Yesterday, I expressed puzzlement as to why Dusty pinch-hit Jose Macias for Paul Bako, when Michael Barrett thus would have had to come in the game anyway.

I got two similar and sensible explanations by e-mail.

First, from Ben:

Ron Santo actually figured out why Dusty did this, and I think it was the right move. You have runners on second and third, one out. Late in a tie game in this situation you either walk the guy to create a double play situation or you bring in the infield, increasing the chance that a ground ball will get through (which is exactly what happened). If Dusty sends up Barrett, there are two possibilities.

One, he gets walked, or two, you let him hit with the infield in. This is an easy call, you walk him (even if Todd Walker is in the circle, there was a lefty pitcher in the game). With Macias up, there are no good options for the Phillies, you either let Barrett hit with the bags juiced, or you let Macias hit with a drawn in infield, effectively turning him into a good hitter. Given that Barrett was the best hitter on the bench (and I think the team leader in sac flies), putting him in the on deck circle forced Bowa to bring the infield in and pitch to Macias. Certainly this was better than Macias batting with the bags loaded and the infield back after a Barrett walk, the grounder he hit would have been a double play.
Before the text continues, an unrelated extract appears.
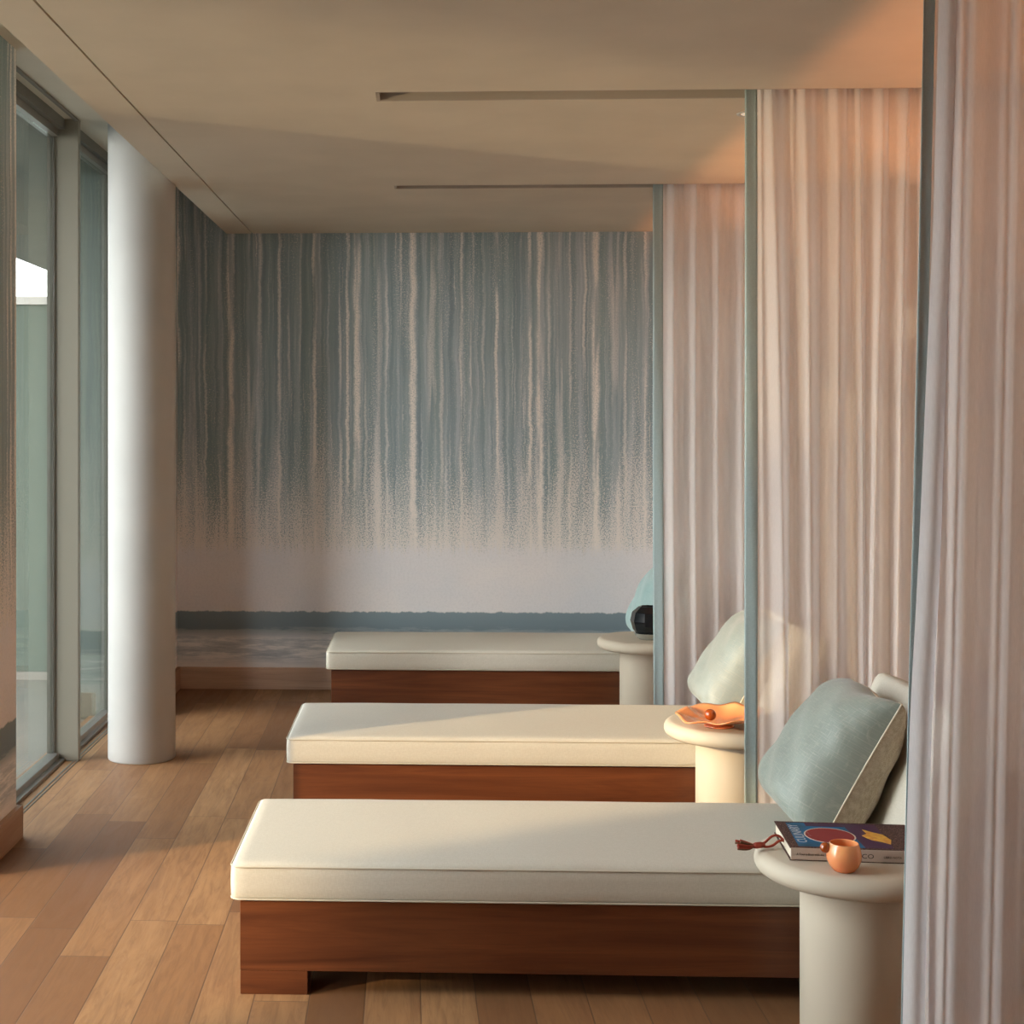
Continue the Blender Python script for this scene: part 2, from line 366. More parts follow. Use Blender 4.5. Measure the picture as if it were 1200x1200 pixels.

Then this, elaborating a bit further, from Chris:

If you'll remember, there was a runner on second and Barrett was up in the on deck circle after Macias - so Dusty was planning on batting Barrett in the inning regardless. Ron Santo remarked on the radio broadcast that the reason Dusty batted Macias for Bako instead of Barrett was because he believed Bowa would have intentionally walked Barrett while he would pitch to Macias - and they did pitch to Macias. So instead, he had Macias bat for Bako, and Barrett batted in the pitchers spot.


This does make sense, and none of us in the bleachers saw Barrett come out on deck before Macias stepped into the batter's box.

And further, Ron Santo was the one who pointed out this bit of baseball strategy -- look, I know lots of people love Ron, but analysis of the inner game isn't what he normally does on-air!

What this situation really shows is how much the Cubs miss Todd Hollandsworth.